## PROBLEM REQUIREMENTS
Reproduce the first line and every line after it, exactly, through the one containing "sc.cycles.max_bounces = 8;". Leave out the rest.

((

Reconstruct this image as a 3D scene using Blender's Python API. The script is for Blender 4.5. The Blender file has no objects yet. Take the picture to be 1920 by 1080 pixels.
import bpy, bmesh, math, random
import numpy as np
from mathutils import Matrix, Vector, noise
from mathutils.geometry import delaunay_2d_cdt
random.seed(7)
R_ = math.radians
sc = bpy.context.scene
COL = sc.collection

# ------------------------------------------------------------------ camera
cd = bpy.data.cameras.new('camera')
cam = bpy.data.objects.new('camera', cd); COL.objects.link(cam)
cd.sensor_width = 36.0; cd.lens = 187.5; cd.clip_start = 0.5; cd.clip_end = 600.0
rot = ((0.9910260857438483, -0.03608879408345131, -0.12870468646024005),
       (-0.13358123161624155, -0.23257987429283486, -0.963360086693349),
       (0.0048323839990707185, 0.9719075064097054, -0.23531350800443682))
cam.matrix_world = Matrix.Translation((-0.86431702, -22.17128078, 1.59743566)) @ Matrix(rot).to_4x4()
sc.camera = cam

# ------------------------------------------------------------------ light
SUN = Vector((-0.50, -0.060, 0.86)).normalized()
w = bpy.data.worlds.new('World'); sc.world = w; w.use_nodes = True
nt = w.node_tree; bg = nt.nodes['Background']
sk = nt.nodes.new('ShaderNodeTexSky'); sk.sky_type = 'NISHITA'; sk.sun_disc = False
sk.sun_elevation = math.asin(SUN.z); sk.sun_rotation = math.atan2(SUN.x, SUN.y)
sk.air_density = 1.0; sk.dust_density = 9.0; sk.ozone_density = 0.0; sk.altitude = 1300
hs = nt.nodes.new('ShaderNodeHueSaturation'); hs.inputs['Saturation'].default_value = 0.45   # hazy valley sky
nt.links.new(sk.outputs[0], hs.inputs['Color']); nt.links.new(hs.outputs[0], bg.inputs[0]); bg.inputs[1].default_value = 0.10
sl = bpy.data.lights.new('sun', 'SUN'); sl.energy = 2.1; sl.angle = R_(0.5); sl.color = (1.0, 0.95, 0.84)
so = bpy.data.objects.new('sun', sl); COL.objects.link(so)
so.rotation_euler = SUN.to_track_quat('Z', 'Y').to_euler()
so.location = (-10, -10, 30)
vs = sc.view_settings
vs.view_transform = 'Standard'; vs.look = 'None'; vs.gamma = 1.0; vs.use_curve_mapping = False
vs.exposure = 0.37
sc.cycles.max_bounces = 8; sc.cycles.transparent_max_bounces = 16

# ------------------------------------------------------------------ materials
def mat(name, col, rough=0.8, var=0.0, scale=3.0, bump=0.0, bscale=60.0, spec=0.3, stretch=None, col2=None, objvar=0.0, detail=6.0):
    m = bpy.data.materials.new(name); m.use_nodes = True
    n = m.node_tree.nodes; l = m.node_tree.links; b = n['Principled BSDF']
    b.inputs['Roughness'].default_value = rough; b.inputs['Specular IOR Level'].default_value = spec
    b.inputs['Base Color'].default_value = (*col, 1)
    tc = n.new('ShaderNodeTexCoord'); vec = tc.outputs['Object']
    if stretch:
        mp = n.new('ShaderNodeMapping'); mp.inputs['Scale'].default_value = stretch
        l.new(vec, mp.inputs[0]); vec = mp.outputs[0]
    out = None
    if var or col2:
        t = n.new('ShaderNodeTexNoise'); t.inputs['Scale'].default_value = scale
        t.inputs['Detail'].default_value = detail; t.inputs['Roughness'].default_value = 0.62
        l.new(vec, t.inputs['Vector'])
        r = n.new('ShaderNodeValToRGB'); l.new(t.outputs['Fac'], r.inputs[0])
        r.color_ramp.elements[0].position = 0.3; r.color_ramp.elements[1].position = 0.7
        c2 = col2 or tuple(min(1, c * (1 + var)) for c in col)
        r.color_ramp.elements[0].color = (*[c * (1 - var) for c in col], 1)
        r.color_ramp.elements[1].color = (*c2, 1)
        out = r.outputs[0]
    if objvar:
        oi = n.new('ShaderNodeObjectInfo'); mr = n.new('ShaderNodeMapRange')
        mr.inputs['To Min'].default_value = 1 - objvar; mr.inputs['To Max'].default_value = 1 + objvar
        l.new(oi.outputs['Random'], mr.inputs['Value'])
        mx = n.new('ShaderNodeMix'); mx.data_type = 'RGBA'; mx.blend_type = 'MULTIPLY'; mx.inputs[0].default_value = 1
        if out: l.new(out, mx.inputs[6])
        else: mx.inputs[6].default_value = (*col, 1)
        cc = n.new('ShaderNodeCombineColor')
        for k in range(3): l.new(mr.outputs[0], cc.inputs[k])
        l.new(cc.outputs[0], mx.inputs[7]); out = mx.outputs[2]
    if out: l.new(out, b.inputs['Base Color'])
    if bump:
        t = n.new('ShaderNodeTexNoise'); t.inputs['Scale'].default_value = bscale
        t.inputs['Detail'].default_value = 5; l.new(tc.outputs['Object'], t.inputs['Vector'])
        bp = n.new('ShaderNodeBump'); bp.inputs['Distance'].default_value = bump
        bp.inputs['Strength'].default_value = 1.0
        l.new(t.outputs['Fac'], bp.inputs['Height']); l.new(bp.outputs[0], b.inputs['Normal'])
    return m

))

## ANSWER TO THIS PROBLEM
Reconstruct this image as a 3D scene using Blender's Python API. The script is for Blender 4.5. The Blender file has no objects yet. Take the picture to be 1920 by 1080 pixels.
import bpy, bmesh, math, random
import numpy as np
from mathutils import Matrix, Vector, noise
from mathutils.geometry import delaunay_2d_cdt
random.seed(7)
R_ = math.radians
sc = bpy.context.scene
COL = sc.collection

# ------------------------------------------------------------------ camera
cd = bpy.data.cameras.new('camera')
cam = bpy.data.objects.new('camera', cd); COL.objects.link(cam)
cd.sensor_width = 36.0; cd.lens = 187.5; cd.clip_start = 0.5; cd.clip_end = 600.0
rot = ((0.9910260857438483, -0.03608879408345131, -0.12870468646024005),
       (-0.13358123161624155, -0.23257987429283486, -0.963360086693349),
       (0.0048323839990707185, 0.9719075064097054, -0.23531350800443682))
cam.matrix_world = Matrix.Translation((-0.86431702, -22.17128078, 1.59743566)) @ Matrix(rot).to_4x4()
sc.camera = cam

# ------------------------------------------------------------------ light
SUN = Vector((-0.50, -0.060, 0.86)).normalized()
w = bpy.data.worlds.new('World'); sc.world = w; w.use_nodes = True
nt = w.node_tree; bg = nt.nodes['Background']
sk = nt.nodes.new('ShaderNodeTexSky'); sk.sky_type = 'NISHITA'; sk.sun_disc = False
sk.sun_elevation = math.asin(SUN.z); sk.sun_rotation = math.atan2(SUN.x, SUN.y)
sk.air_density = 1.0; sk.dust_density = 9.0; sk.ozone_density = 0.0; sk.altitude = 1300
hs = nt.nodes.new('ShaderNodeHueSaturation'); hs.inputs['Saturation'].default_value = 0.45   # hazy valley sky
nt.links.new(sk.outputs[0], hs.inputs['Color']); nt.links.new(hs.outputs[0], bg.inputs[0]); bg.inputs[1].default_value = 0.10
sl = bpy.data.lights.new('sun', 'SUN'); sl.energy = 2.1; sl.angle = R_(0.5); sl.color = (1.0, 0.95, 0.84)
so = bpy.data.objects.new('sun', sl); COL.objects.link(so)
so.rotation_euler = SUN.to_track_quat('Z', 'Y').to_euler()
so.location = (-10, -10, 30)
vs = sc.view_settings
vs.view_transform = 'Standard'; vs.look = 'None'; vs.gamma = 1.0; vs.use_curve_mapping = False
vs.exposure = 0.37
sc.cycles.max_bounces = 8; sc.cycles.transparent_max_bounces = 16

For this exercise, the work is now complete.